Georgia - Having an expert on a group of animals or plants is clearly very important if you want to get the names right.  I went to meet one of

these experts, Dr Henry Disney from the University of Cambridge who is the world authority on a tiny insect called the scuttle fly...  We're standing in your office right now and there's cabinets full of hundreds and hundreds of trays with, presumably, specimens on them...

Henry - That's right.

Georgia - Are these species you've named?

Henry - A lot of them are ones I've named but that is a collection of scuttle flies of the world.  There are about 1500 species there - that's the most important collection of slide mounted scuttle flies in the world.  So there is a dissected scuttle fly.

Georgia - Oh Wow.

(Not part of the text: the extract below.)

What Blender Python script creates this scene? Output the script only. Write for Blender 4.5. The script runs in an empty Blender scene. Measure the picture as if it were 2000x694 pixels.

Dissected...

Henry - And that's a reasonably sized one cause that's about two to three millimetres long.

Georgia - Just looking at the slide.  These animals are absolutely tiny and you have tell these things apart.  They all just look like full stops to me...

Henry - I prepare slide mounts of them and then put them under the microscope and I take them through the world of literature until I eventually have ruled it out.  And then once I have proved that it's undescribed, well then I set about giving a formal description.

Georgia - How do you go about naming it?

Henry - They have to be in Roman script and then they have to conform with the rules of Latin grammar.  I've named them after people - I mean I took part in the Project Wallace expedition to Sulawezi in 1985, where we had scientists coming and going all year.  We had an army navy airforce Gurkha support team, so I named a fly after each one of them as a thank you.  And then I've named them after habits of the thing.  A common thing is after the place.

Georgia - So most species are named after a place, their habits or named for someone but some scientists seem to have a little bit of fun naming their species.  A quick google revealed a fly called "Heerz lukenatcha,"  a beetle called "Abra cadabra" and, my personal favourite spider called "Apopyllus now" - one for the movie lovers...

Henry - There's some wonderful names.  There's a series of marine isopods where they're anagrams of the name "Caroline," because Queen Caroline, there was a certain amount of scandal around her at the time.  And then my late colleague, he used to work on the entomology abstracts for the flies and had a colleague who did the abstracts for beetles.  But she was a fundamentalist, she refused to abstract a paper on a beetle called Beelzebub beelzebubii , and that was someone having a joke.

Georgia - Are you allowed to name species after yourself?  You mentioned you've named...

Henry - That is considered unethical after yourself.  When I was trapping crabs in African basket traps - we also used to catch fish and snakes and things - but then a group of fish people came out and made them guests of the laboratory, and so I said you'd better look at some of the fish that we're eating.  And sure enough, a couple of them are new to science, including the staple diet of one village, so they named the one with nasty poisonous spines after me.  The pretty one they named after an American who took a pretty picture of it.